Women’s resiliency: Phoenix Theatre Company’s production of ‘Steel Magnolias’ highlights strength and resiliency of six Southern women

By Laura Latzko

In these times, leaning on one another and having a sense of humor has been even more important. Robert Harling’s play “Steel Magnolias” highlights these themes through six women, who come together at Truvy’s Beauty Salon in Chinquapin, Louisiana.   

The Phoenix Theatre Company will host the production from August 18 to September 12.

The show is being directed by Karla Koskinen, who previously directed the company’s productions of “The Curious Incident of the Dog in the Night-Time,” “End of the Rainbow,” “Our Town” and “The Light in the Piazza.”

The show has similar characters as the 1989 film starring Shirley MacLaine, Olympia Dukakis, Julia Roberts, Sally Field and Dolly Parton, but it focuses more on the central female characters.

Audiences will meet Truvy; the beauty shop owner and town gossip; M’Lynn , a prominent career woman; Annelle, the shy apprentice beautician; Ouiser, a rich curmudgeon; Clairee, the wealthy widow of the former mayor and Shelby, M’Lynn’s daughter and the town beauty.

The show gives a deeper glimpse into how these Southern women come together in hard times and good and act as a support system for each other.

Koskinen says although the show is set in late ’70 and early ‘80s, it speaks to topics that are relevant today.

“It’s all about sisterhood, being with people, supporting people and dealing with the challenges of life.

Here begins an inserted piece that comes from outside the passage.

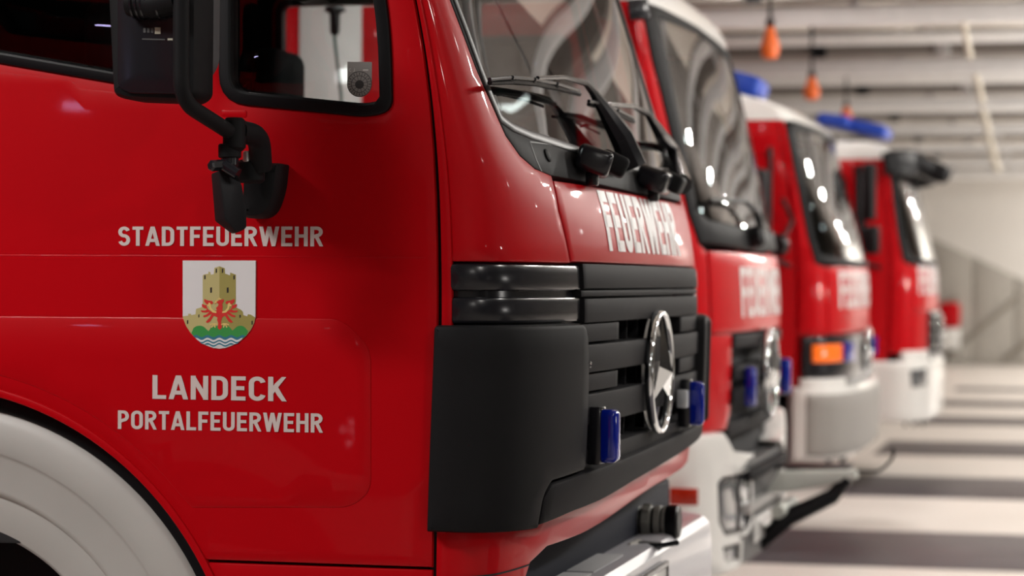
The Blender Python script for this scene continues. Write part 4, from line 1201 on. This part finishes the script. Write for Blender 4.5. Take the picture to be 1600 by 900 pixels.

There’s a death, and the women support one another and help work through the grief,” Koskinen says.

“After being isolated the way that we were, to come back with a show that celebrates community, that really spoke to me, and also the fact that it looks at death as a part of life and reminds us all that we need to be very grateful for what we have and live in the moment.”

The show has a balance of heartfelt moments and humor.

“When there are things that get heavy, somebody always injects humor…That’s what we do in life. When things are getting too heavy, somebody is going to lighten it up. They are these women with really acerbic wits. They like to tease each other… (Robert Harling) has written really interesting characters, and they all have unique senses of humor,” Koskinen says.

The play highlights the different levels of strength possessed by these women.

“Even though it is about the hardships in life, it’s also about all the joy. Every woman in this piece is strong and finding a way to carry on. Each woman has their trials and tribulations, but they each commit to living life to the fullest,” Koskinen says.

While many plays focus on male characters, “Steel Magnolias” is centered around a group of mostly older women, who audiences get to know throughout the show on a deeper level.

The characters’ husbands and brothers are referenced but never appear onstage.

Koskinen says that this focus on these women, along with the beauty shop setting, helps to bring a level of intimacy to the show.

One of the biggest challenges for the actresses has been to master the accents. The characters speak in a dialect prominent in the region in which the show takes place.

“People think Southern accents are all the same, but they are very different, depending on the region…I think it’s really important that we don’t have a generic accent but that we have one that is authentic to the region,” Koskinen says.

To help prepare them, Koskinen recorded a friend who grew up in Louisiana.

Actresses will also be tasked with styling hair or getting their hair done onstage. They worked with a professional stylist to learn the ins and outs to bring more authenticity to their roles.

“It’s a technique that people develop overtime, and they have to have a crash course and get this down because it has to look like this is what they do for a living,” Koskinen says.